NYT’i, ileri bilgi toplumunun en klas ve klasik gazetecilik örneği olduğu için seçmişlerdi. Bu öngörülerini, izleyeni karamsarlığa düşüren bir video filminde anlattılar.
(http://epic.makingithappen.co.uk/)
Bu uçuk fikre göre, baskı gazetenin yerini EPIC adlı yepyeni bir sistem alacaktı.
EPIC, “Yenilenen Kişisel Haber Üretimi” anlamına: “Evolving Personalized Information Construct”.
Haberi, milyarlarca kişiye, sadece ilgilendiği konuda ve biçimde, istediği anda istediği ayrıntıda sunan kişisel bir bilgilendirme sistemiydi bu.
***
Sloan ve Thompson’un “Medya Tarihi Müzesi” adlı senaryosu 1984-2014 döneminde medyanın yolunu şöyle çizdi: 1989: www “icat edildi.” 1994: Amazon, bir e-ticaret sitesinden öte, müşterisini “tanıyan” ve ona önerilerde bulunan bir sistem. 1998: Google. 1999: TiVO. Türkiye’nin tanımadığı bu televizyon sisteminde kullanıcı, isterse reklamları atlıyor, programı ne zaman nasıl izleyeceğine kendisi karar veriyordu. 1999:
Blogger. 2002: Friendster ve Google News.

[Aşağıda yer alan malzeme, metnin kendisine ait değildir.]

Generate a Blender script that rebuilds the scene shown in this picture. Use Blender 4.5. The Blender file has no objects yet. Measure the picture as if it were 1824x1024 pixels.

Haber portaline insan eli değmemesi, her haberin algoritmik sıraya sokulması. 2003: Google, Blogger’ı satın aldı. Blog merakı ve furyasının başladığı yıl... Reason Magazine, her bir abonesine, ayrı ayrı, kapağında kendi evinin uydudan çekilmiş fotoğrafı bulunan dergi yolladı (Haziran 2004).
Sony & Philips ticari biçimde üretilecek ilk elektronik kağıdı tanıttı. Google, Gmail’i hizmete sundu. Microsoft’un sosyal haber filtresi Newsbot piyasaya çıktı.
***
Bir dakika duruyoruz burada:
2004’ten ötede sosyal medya ufukta yoktu henüz. İki kafadar akademisyenin “gelecek projesi” buradan itibaren fosladı.
Şimdi, o senaryoya “nelerin olmadığı” nı işaretleyerek bakmaya devam edelim:
***
Amazon, A9 arama motoruyla kitap ve fotoğraf arşivlerinden arama başlatamadı. 2005: Microsoft, Friendster’i satın almadı. 2006: Google, bütün hizmetlerini Grid adıyla birleştirmedi. 2007: Microsoft, Google’a karşı haber yazan robot sistemi Newsbotser’i açmadı:
Oysa bu, herkesin her konuda fikir ve haber paylaşabileceği müthiş bir ağ olacaktı.
Aynı yıl Sony’nin e-kağıdı, normal kağıttan ucuza imal edilmedi. 2008: Google ve Amazon birleşmedi.
2011: NYT, telif haklarını çiğnediği gerekçesiyle Googlezon’u mahkemeye vermedi.
Davayı 4 Ağustos 2011’de Yüksek Mahkeme’de kaybetmedi. 9 Mart 2014’te Googlezon, EPIC’i devreye sokmadı. Basılı gazeteye hâlâ gerek vardı.
NYT, sadece yaşlı ve az sayıda abonenin ilgilendiği elit bir marjinal yayın olmadı. Gayet dinamik yaşıyor.
***
NYT, yenilikçi hamleleri, yenilikçi içeriği, yüzde 100 gazeteciliği ve grafik albenisiyle ayakta ve hayatta kaldı.
Sosyal medyaya da pekala uydu. Şimdi web sitesi ile baskı gazete “aynı şeyi” farklılaştırarak yayınlıyor.
Çünkü baskının okuru 1950 ve sonrasından. Sitenin okuru 1980 ve sonrasından. Ve sırada 2000 sonrasının Z-Kuşağı var. Bunlar, acaba nasıl New York Times okuru yapılacak?
Gazetenin yaşamı, içeriğini “okutmasına” bağlı. Bu kadar basit ve bu kadar zor.